»»

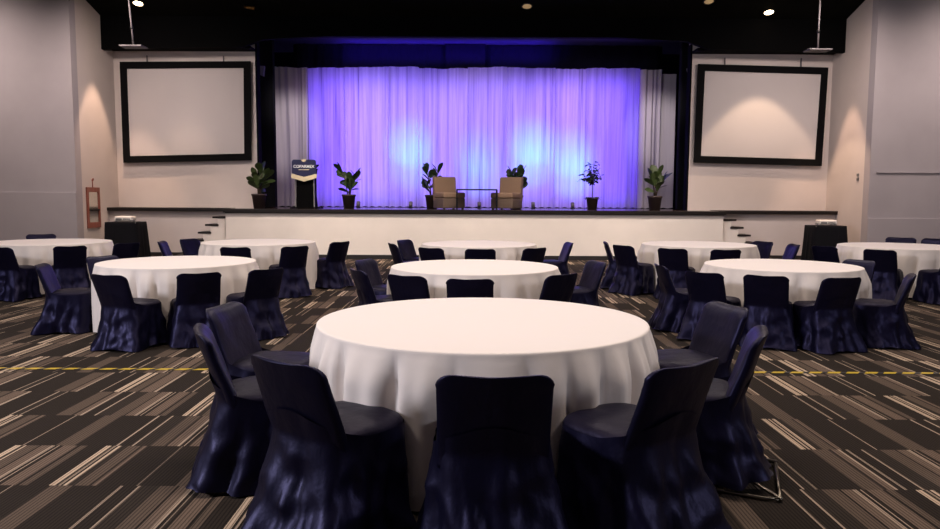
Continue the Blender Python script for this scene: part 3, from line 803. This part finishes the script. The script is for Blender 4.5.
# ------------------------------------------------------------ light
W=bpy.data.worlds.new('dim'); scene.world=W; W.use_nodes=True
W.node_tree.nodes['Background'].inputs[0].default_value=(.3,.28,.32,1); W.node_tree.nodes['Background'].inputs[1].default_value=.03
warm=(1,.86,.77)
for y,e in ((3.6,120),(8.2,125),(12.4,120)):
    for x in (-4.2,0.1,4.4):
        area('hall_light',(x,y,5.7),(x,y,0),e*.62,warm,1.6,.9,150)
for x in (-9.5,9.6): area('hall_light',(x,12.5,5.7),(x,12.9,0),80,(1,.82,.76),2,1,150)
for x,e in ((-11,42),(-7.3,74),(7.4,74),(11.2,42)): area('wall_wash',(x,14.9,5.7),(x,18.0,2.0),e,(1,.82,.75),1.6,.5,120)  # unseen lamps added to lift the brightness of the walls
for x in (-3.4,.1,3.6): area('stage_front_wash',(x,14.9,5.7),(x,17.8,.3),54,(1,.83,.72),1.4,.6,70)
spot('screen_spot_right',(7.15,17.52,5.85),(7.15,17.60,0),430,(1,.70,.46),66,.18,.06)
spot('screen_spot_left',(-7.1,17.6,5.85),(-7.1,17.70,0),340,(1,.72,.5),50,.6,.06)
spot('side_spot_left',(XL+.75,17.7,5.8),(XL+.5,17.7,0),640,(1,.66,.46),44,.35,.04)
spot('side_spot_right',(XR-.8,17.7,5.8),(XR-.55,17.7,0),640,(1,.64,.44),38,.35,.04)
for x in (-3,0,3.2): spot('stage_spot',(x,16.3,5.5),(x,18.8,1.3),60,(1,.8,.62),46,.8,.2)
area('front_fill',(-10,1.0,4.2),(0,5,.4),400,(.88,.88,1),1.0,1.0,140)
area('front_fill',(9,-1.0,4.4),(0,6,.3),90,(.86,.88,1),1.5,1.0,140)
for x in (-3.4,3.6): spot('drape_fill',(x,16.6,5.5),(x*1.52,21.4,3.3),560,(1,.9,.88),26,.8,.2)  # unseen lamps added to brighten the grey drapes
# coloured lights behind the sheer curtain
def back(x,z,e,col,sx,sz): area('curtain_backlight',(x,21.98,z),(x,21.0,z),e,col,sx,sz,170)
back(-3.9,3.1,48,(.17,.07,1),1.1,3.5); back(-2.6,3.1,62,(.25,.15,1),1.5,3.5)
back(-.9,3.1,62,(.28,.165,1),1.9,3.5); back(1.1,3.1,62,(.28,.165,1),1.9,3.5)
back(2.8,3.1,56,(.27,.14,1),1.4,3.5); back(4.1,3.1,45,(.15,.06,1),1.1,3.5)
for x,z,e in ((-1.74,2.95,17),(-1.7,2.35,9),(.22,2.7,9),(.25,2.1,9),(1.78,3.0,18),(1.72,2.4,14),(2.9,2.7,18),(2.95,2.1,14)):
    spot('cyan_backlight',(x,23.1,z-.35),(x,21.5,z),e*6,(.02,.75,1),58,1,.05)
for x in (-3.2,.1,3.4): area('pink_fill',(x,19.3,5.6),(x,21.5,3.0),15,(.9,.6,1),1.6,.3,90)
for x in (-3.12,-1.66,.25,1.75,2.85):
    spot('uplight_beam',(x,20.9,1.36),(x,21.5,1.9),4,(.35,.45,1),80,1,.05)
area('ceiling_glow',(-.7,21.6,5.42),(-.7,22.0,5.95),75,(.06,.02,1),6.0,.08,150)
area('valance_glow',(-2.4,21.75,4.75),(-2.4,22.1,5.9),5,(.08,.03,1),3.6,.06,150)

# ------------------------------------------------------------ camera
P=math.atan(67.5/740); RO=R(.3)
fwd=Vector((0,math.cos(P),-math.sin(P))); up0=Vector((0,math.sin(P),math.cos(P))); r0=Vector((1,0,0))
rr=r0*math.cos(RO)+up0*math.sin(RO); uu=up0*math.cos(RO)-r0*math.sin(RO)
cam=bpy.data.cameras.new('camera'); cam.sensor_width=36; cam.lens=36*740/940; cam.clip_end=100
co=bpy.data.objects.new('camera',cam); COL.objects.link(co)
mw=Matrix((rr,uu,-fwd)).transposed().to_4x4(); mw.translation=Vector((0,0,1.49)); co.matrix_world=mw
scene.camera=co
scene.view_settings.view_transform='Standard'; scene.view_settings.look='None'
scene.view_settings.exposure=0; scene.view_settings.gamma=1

««

Do not include the images; transcribe the rest of the listing exactly.

Continue the Blender Python script for this scene: part 3, from line 803. This part finishes the script. The script is for Blender 4.5.
# ------------------------------------------------------------ light
W=bpy.data.worlds.new('dim'); scene.world=W; W.use_nodes=True
W.node_tree.nodes['Background'].inputs[0].default_value=(.3,.28,.32,1); W.node_tree.nodes['Background'].inputs[1].default_value=.03
warm=(1,.86,.77)
for y,e in ((3.6,120),(8.2,125),(12.4,120)):
    for x in (-4.2,0.1,4.4):
        area('hall_light',(x,y,5.7),(x,y,0),e*.62,warm,1.6,.9,150)
for x in (-9.5,9.6): area('hall_light',(x,12.5,5.7),(x,12.9,0),80,(1,.82,.76),2,1,150)
for x,e in ((-11,42),(-7.3,74),(7.4,74),(11.2,42)): area('wall_wash',(x,14.9,5.7),(x,18.0,2.0),e,(1,.82,.75),1.6,.5,120)  # unseen lamps added to lift the brightness of the walls
for x in (-3.4,.1,3.6): area('stage_front_wash',(x,14.9,5.7),(x,17.8,.3),54,(1,.83,.72),1.4,.6,70)
spot('screen_spot_right',(7.15,17.52,5.85),(7.15,17.60,0),430,(1,.70,.46),66,.18,.06)
spot('screen_spot_left',(-7.1,17.6,5.85),(-7.1,17.70,0),340,(1,.72,.5),50,.6,.06)
spot('side_spot_left',(XL+.75,17.7,5.8),(XL+.5,17.7,0),640,(1,.66,.46),44,.35,.04)
spot('side_spot_right',(XR-.8,17.7,5.8),(XR-.55,17.7,0),640,(1,.64,.44),38,.35,.04)
for x in (-3,0,3.2): spot('stage_spot',(x,16.3,5.5),(x,18.8,1.3),60,(1,.8,.62),46,.8,.2)
area('front_fill',(-10,1.0,4.2),(0,5,.4),400,(.88,.88,1),1.0,1.0,140)
area('front_fill',(9,-1.0,4.4),(0,6,.3),90,(.86,.88,1),1.5,1.0,140)
for x in (-3.4,3.6): spot('drape_fill',(x,16.6,5.5),(x*1.52,21.4,3.3),560,(1,.9,.88),26,.8,.2)  # unseen lamps added to brighten the grey drapes
# coloured lights behind the sheer curtain
def back(x,z,e,col,sx,sz): area('curtain_backlight',(x,21.98,z),(x,21.0,z),e,col,sx,sz,170)
back(-3.9,3.1,48,(.17,.07,1),1.1,3.5); back(-2.6,3.1,62,(.25,.15,1),1.5,3.5)
back(-.9,3.1,62,(.28,.165,1),1.9,3.5); back(1.1,3.1,62,(.28,.165,1),1.9,3.5)
back(2.8,3.1,56,(.27,.14,1),1.4,3.5); back(4.1,3.1,45,(.15,.06,1),1.1,3.5)
for x,z,e in ((-1.74,2.95,17),(-1.7,2.35,9),(.22,2.7,9),(.25,2.1,9),(1.78,3.0,18),(1.72,2.4,14),(2.9,2.7,18),(2.95,2.1,14)):
    spot('cyan_backlight',(x,23.1,z-.35),(x,21.5,z),e*6,(.02,.75,1),58,1,.05)
for x in (-3.2,.1,3.4): area('pink_fill',(x,19.3,5.6),(x,21.5,3.0),15,(.9,.6,1),1.6,.3,90)
for x in (-3.12,-1.66,.25,1.75,2.85):
    spot('uplight_beam',(x,20.9,1.36),(x,21.5,1.9),4,(.35,.45,1),80,1,.05)
area('ceiling_glow',(-.7,21.6,5.42),(-.7,22.0,5.95),75,(.06,.02,1),6.0,.08,150)
area('valance_glow',(-2.4,21.75,4.75),(-2.4,22.1,5.9),5,(.08,.03,1),3.6,.06,150)

# ------------------------------------------------------------ camera
P=math.atan(67.5/740); RO=R(.3)
fwd=Vector((0,math.cos(P),-math.sin(P))); up0=Vector((0,math.sin(P),math.cos(P))); r0=Vector((1,0,0))
rr=r0*math.cos(RO)+up0*math.sin(RO); uu=up0*math.cos(RO)-r0*math.sin(RO)
cam=bpy.data.cameras.new('camera'); cam.sensor_width=36; cam.lens=36*740/940; cam.clip_end=100
co=bpy.data.objects.new('camera',cam); COL.objects.link(co)
mw=Matrix((rr,uu,-fwd)).transposed().to_4x4(); mw.translation=Vector((0,0,1.49)); co.matrix_world=mw
scene.camera=co
scene.view_settings.view_transform='Standard'; scene.view_settings.look='None'
scene.view_settings.exposure=0; scene.view_settings.gamma=1